EXERCISE DETAILS:
The lines to extract run from the first line of the entries through the line that contains "D2R = math.radians"; reproduce exactly those lines and no others.

SOURCE MATERIAL:
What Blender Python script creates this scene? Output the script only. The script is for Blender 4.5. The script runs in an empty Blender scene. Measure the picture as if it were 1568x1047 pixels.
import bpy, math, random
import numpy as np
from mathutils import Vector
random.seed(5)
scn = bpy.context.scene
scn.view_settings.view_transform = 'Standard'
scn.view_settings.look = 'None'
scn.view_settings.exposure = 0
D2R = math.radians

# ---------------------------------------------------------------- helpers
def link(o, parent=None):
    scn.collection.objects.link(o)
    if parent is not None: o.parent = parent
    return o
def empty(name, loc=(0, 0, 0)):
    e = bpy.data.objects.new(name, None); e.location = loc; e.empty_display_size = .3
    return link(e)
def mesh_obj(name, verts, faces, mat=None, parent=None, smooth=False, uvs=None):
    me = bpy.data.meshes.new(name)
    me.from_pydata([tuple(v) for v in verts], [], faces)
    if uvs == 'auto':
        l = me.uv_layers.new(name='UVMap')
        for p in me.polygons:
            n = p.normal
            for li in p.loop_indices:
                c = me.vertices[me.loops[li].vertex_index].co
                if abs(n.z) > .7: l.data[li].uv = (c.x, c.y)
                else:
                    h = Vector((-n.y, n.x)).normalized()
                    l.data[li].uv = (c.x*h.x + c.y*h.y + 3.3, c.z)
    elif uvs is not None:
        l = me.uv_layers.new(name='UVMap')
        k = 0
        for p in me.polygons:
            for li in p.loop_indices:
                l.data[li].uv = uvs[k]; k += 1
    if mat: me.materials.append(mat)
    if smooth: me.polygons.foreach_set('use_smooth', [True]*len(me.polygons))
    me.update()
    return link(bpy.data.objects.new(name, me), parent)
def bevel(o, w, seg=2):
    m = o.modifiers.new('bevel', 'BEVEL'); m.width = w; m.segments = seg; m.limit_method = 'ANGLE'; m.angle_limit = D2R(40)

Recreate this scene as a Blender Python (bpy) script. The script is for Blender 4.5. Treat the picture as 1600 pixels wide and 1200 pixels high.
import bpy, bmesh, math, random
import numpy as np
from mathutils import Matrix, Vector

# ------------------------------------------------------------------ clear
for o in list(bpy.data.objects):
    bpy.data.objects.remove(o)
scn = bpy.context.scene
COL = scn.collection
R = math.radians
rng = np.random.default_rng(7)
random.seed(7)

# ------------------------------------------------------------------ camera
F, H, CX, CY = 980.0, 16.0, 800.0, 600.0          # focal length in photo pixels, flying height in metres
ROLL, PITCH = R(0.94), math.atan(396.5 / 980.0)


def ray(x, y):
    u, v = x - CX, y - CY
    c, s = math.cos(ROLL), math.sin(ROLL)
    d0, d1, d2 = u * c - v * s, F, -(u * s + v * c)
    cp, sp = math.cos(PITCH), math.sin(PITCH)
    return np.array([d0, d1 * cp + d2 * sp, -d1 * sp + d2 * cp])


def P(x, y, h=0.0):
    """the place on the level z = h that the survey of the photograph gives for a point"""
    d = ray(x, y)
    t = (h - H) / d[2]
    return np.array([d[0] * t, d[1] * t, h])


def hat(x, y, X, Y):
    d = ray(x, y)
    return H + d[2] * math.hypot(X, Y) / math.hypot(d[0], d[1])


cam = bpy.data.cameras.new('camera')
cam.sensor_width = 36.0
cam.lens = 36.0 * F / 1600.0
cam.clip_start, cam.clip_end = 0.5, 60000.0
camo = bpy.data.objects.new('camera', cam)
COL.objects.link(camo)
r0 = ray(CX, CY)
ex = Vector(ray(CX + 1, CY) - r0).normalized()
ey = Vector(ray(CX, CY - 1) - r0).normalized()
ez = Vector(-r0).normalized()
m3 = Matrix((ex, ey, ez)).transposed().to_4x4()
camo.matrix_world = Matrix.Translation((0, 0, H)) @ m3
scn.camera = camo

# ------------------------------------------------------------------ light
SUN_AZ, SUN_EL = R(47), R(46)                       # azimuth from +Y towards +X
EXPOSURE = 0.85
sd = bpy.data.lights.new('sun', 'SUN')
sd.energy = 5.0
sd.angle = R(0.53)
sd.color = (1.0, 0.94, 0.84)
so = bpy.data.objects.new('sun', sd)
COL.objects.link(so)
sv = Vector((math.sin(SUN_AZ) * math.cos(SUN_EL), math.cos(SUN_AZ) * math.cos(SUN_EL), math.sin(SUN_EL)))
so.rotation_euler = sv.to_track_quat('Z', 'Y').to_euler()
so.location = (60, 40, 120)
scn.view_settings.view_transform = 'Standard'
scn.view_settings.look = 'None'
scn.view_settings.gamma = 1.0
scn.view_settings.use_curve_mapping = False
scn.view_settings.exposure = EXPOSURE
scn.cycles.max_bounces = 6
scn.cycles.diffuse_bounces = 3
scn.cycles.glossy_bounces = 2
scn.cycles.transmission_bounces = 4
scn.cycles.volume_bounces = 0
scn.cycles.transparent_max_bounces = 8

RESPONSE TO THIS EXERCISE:
What Blender Python script creates this scene? Output the script only. The script is for Blender 4.5. The script runs in an empty Blender scene. Measure the picture as if it were 1568x1047 pixels.
import bpy, math, random
import numpy as np
from mathutils import Vector
random.seed(5)
scn = bpy.context.scene
scn.view_settings.view_transform = 'Standard'
scn.view_settings.look = 'None'
scn.view_settings.exposure = 0
D2R = math.radians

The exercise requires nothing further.